> **Supplied data**:
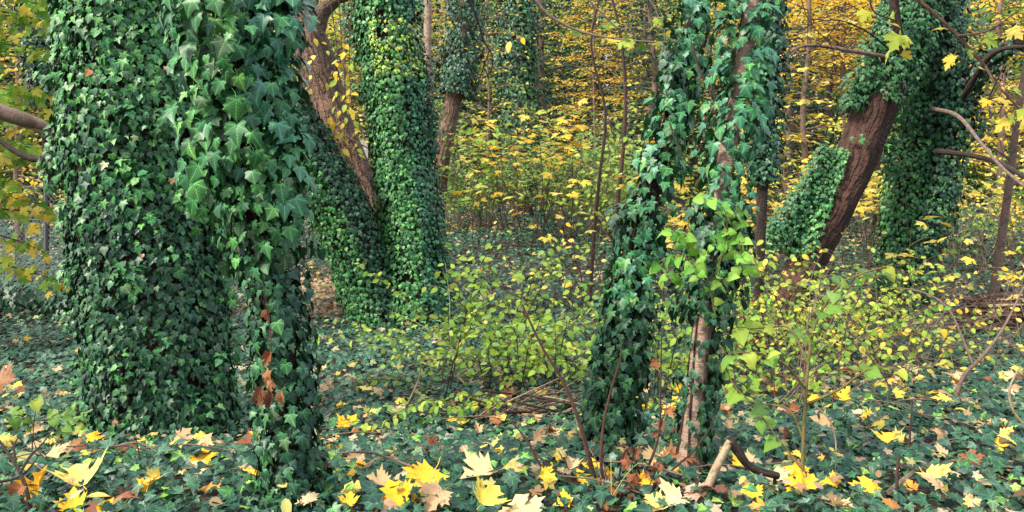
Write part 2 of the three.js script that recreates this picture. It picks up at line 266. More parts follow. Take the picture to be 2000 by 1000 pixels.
// ivy hung on a stem: leaves over its whole surface with their tips down and their faces out and up
function ivyOn(list, seed, p, { size = 0.06, dens = 1.4, t0 = 0, t1 = 1, puff = 0.06, pal = 'ivy', cover, pals, sizeAt }) {
  size *= IVY; const r = rng(seed), N = V(), B = V(), T = V(), dir = V(), n = V(), tip = V(), q = V();
  const mean = (p.r(t0) + p.r((t0 + t1) / 2) + p.r(t1)) / 3 + puff * 0.6, count = Math.round(TAU * mean * p.len * (t1 - t0) / (size * size * 0.55) * dens);
  for (let k = 0; k < count; k++) {
    const t = lerp(t0, t1, r()), a = r() * TAU; T.copy(p.dir(t)); N.set(1, 0, 0).addScaledVector(T, -T.x).normalize(); B.crossVectors(T, N);
    dir.copy(N).multiplyScalar(Math.cos(a)).addScaledVector(B, Math.sin(a)); q.copy(p.at(t));
    const clump = vn(a * 2.2 + seed, t * p.len * 3.2 + seed * 3); q.addScaledVector(dir, p.r(t)); const w = cover ? cover(t, dir, q, clump) : 1;
    if (r() > w) continue;
    const off = puff * (0.1 + 0.8 * r() + 0.6 * (clump - 0.45)), s = size * (sizeAt ? sizeAt(t) : 1) * (0.5 + 0.75 * r() + 0.25 * r() * r());
    q.addScaledVector(dir, off);
    n.copy(dir).multiplyScalar(0.85).addScaledVector(UP, 0.5 * r()); n.x += (r() - 0.5) * 1.0; n.y += (r() - 0.5) * 0.5; n.z += (r() - 0.5) * 1.0;
    tip.set((r() - 0.5) * 1.1, -1, (r() - 0.5) * 1.1).addScaledVector(dir, 0.25);
    leaf(list, r, pals ? pals(t, r, dir) : pal, q, n, tip, s, dir.dot(toCam.set(-q.x, EYE - q.y, -q.z).normalize()) > 0.15 ? 0.5 + 0.5 * off / puff : 0, 0.82 + 0.36 * r());
  }
}
function ivyClump(list, seed, c, R, n, size, pal) {
  size *= IVY; n = Math.round(n * 2.2);
  const r = rng(seed), d = V(), q = V(), nn = V(), tip = V();
  for (let k = 0; k < n; k++) {
    d.set(r() - 0.5, r() - 0.5, r() - 0.5).normalize(); q.copy(c); const f = Math.cbrt(r()); q.x += d.x * R[0] * f; q.y += d.y * R[1] * f; q.z += d.z * R[0] * f;
    nn.copy(d).addScaledVector(UP, 0.7); nn.z += 0.4; nn.x += (r() - 0.5); tip.set((r() - 0.5) * 1.4, -0.8, (r() - 0.5)); leaf(list, r, pal, q, nn, tip, size * (0.6 + 0.7 * r()), f);
  }
}
// branches, twigs and leaves growing from given roots: [{p: path, twigs: [from, to]}]
function grow(o, seed, roots, { kind = 'far', pal = 'yellow', size = 0.06, gap = 0.05, twigGap = 0.12, twigLen = 0.35, twigR = 0.002, wood = MB.twig, flat = 0.8, droop = 0.25, parts = 0, partName = 'leaf', woodName = 'branch', sides = 5, leafFrom = 0.25, merged = false, pals, min = 8, bare = 0, twigDrop = 0.1, fan = 0.9, out = 0.012 }) {
  const r = rng(seed), list = [], twigs = [], T = V(), side = V(), d = V(), n = V(), tip = V(), q = V();
  const leavesAlong = (at, dirAt, len, from) => {
    const m = Math.max(1, Math.round(len * (1 - from) / gap));
    for (let k = 0; k < m; k++) {
      if (r() < bare) continue;
      const t = from + (1 - from) * (k + 0.3 + 0.6 * r()) / m; q.copy(at(t)); T.copy(dirAt(t)); side.crossVectors(T, UP); if (side.lengthSq() < 0.01) side.set(r() - 0.5, 0, r() - 0.5); side.normalize().multiplyScalar(k % 2 ? 1 : -1);
      tip.copy(T).multiplyScalar(0.7).addScaledVector(side, 0.9); tip.y -= droop * (0.5 + r()); tip.x += (r() - 0.5) * 0.5; tip.z += (r() - 0.5) * 0.5;
      n.set((r() - 0.5) * 1.6 * (1 - flat), 1 * flat, (r() - 0.5) * 1.6 * (1 - flat)); n.addScaledVector(side, 0.3 * (r() - 0.3)); n.z += (1 - flat) * 0.6; n.x += (r() - 0.5) * 0.5; n.z += (r() - 0.5) * 0.5;
      q.addScaledVector(tip, out); leaf(list, r, pals ? pals(q, r) : pal, q, n, tip, size * (0.6 + 0.65 * r()));
    }
  };
  for (const root of roots) {
    const p = root.p; part(root.name ?? woodName, tube(p, root.segs ?? 8, root.sides ?? sides, 0.08, seed), root.wood ?? wood, o);
    if (root.bare) continue;
    leavesAlong(p.at, p.dir, p.len, root.from ?? leafFrom);
    const m = Math.max(0, Math.round(p.len * (1 - (root.from ?? leafFrom)) / twigGap));
    for (let k = 0; k < m; k++) {
      const t = (root.from ?? leafFrom) + (1 - (root.from ?? leafFrom)) * (k + r()) / m, L = twigLen * (0.5 + 0.8 * r()) * (1.15 - 0.6 * t), a = p.at(t); T.copy(p.dir(t));
      side.crossVectors(T, UP); if (side.lengthSq() < 0.02 || root.round) { const az = r() * TAU; side.set(Math.cos(az), 0.1, Math.sin(az)); } else side.normalize().multiplyScalar(k % 2 ? 1 : -1);
      d.copy(T).multiplyScalar(0.6).addScaledVector(side, fan); d.y += (r() - 0.5) * (1 - flat) * 1.2; d.normalize();
      const e = a.clone().addScaledVector(d, L), mid = a.clone().lerp(e, 0.5); mid.y += 0.06 * L; e.y -= twigDrop * L * (0.5 + r()); mid.x += (r() - 0.5) * 0.12 * L; e.x += (r() - 0.5) * 0.2 * L;
      const tp = path([[a, twigR * 1.3], [mid, twigR], [e, twigR * 0.4]]);
      twigs.push(tube(tp, 3, 3, 0, 1, false)); leavesAlong(tp.at, tp.dir, L, 0.15);
    }
  }
  if (twigs.length) part('twigs', mergeGeometries(twigs), wood, o, 'stuff');
  emit(o, kind, list, { parts, partName, merged, min });
  return o;
}
function boughs(seed, p, n, { t0 = 0.3, t1 = 1, len = [0.8, 1.6], elev = [0.1, 0.5], sag = 0.15, r0 = 0.012, az = 0, spread = TAU, shrink = 0.5 }) {
  const r = rng(seed), out = [];
  for (let k = 0; k < n; k++) {
    const f = (k + 0.2 + 0.6 * r()) / n, t = lerp(t0, t1, f), a = az + (spread >= TAU ? k * 2.4 + r() * 0.8 : (r() - 0.5) * spread), e = lerp(elev[0], elev[1], r()), L = lerp(len[0], len[1], r()) * (1 - shrink * f);
    const s = p.at(t), d = V(Math.cos(a) * Math.cos(e), Math.sin(e), Math.sin(a) * Math.cos(e)), pts = [];
    for (let i = 0; i <= 4; i++) { const u = i / 4, q = s.clone().addScaledVector(d, L * u); q.y -= sag * L * u * u; q.x += (r() - 0.5) * 0.1 * L * u; q.z += (r() - 0.5) * 0.1 * L * u; pts.push([q, r0 * (1.1 - 0.85 * u)]); }
    out.push({ p: path(pts) });
  }
  return out;
}
function bush(seed, base, n, { h = [0.6, 1.1], lean = [0.2, 0.7], r0 = 0.005, sag = 0.35, az = 0, spread = TAU, jitter = 0.15 }) {
  const r = rng(seed), out = [];
  for (let k = 0; k < n; k++) {
    const a = az + (spread >= TAU ? k * 2.4 + r() : (r() - 0.5) * spread), l = lerp(lean[0], lean[1], r()), L = lerp(h[0], h[1], r()), x = base.x + (r() - 0.5) * jitter * 2, z = base.z + (r() - 0.5) * jitter * 2, s = V(x, ground(x, z) - 0.02, z), d = V(Math.cos(a) * Math.sin(l), Math.cos(l), Math.sin(a) * Math.sin(l)), pts = [];
    for (let i = 0; i <= 5; i++) { const u = i / 5, q = s.clone().addScaledVector(d, L * u); q.y -= sag * L * u * u * Math.sin(l); q.x += Math.cos(a) * sag * L * u * u * 0.4 + (r() - 0.5) * 0.06 * L * u; q.z += Math.sin(a) * sag * L * u * u * 0.4; pts.push([q, r0 * (1.1 - 0.8 * u)]); }
    out.push({ p: path(pts), name: 'stem' });
  }
  return out;
}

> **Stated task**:
Reproduce each line holding the word "parts".

> **Result of this task**:
Write part 2 of the three.js script that recreates this picture. It picks up at line 266. More parts follow. Take the picture to be 2000 by 1000 pixels.
function grow(o, seed, roots, { kind = 'far', pal = 'yellow', size = 0.06, gap = 0.05, twigGap = 0.12, twigLen = 0.35, twigR = 0.002, wood = MB.twig, flat = 0.8, droop = 0.25, parts = 0, partName = 'leaf', woodName = 'branch', sides = 5, leafFrom = 0.25, merged = false, pals, min = 8, bare = 0, twigDrop = 0.1, fan = 0.9, out = 0.012 }) {
  emit(o, kind, list, { parts, partName, merged, min });